Imagine spitting in somebody’s face. This is how we treat genocidal dictators and men who rape children. No fury could ever carry me there.
So I shoved him. I threw his shoes over the verandah. Just go. Go now. He doubled up a fist and shoved it towards me, to show me. I’ll punch you.
Paunch, he said. I’ll paunch you. Like a come-on from a cruise ship Lothario.
This was around twelve hours ago.
We need to learn to stop teaching our men to train all their rage on us and blame all their anger on women. All around you don’t you see it so incessantly: in advertising, in porn, in the entitlement of cat calls, in the idea that any man becomes a woman when he says so, in the women who say when they phone, sorry, it’s only me, in the girls who are told if he pushed you — it must mean he likes you.

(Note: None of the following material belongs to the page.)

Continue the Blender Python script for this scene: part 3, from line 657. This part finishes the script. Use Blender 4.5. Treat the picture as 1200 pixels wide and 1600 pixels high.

This man does not like me and this is not love. When he left he said over his shoulder You are a loser, no one loves you. It’s my birthday in eight days. Birthdays hurt in this season of my age when I tried so hard and hoped so long and longed to have a child, when I was so measurably fertile and no decent man made himself known. It rained heavily overnight and this morning I went down to the garden and brought in this bouquet.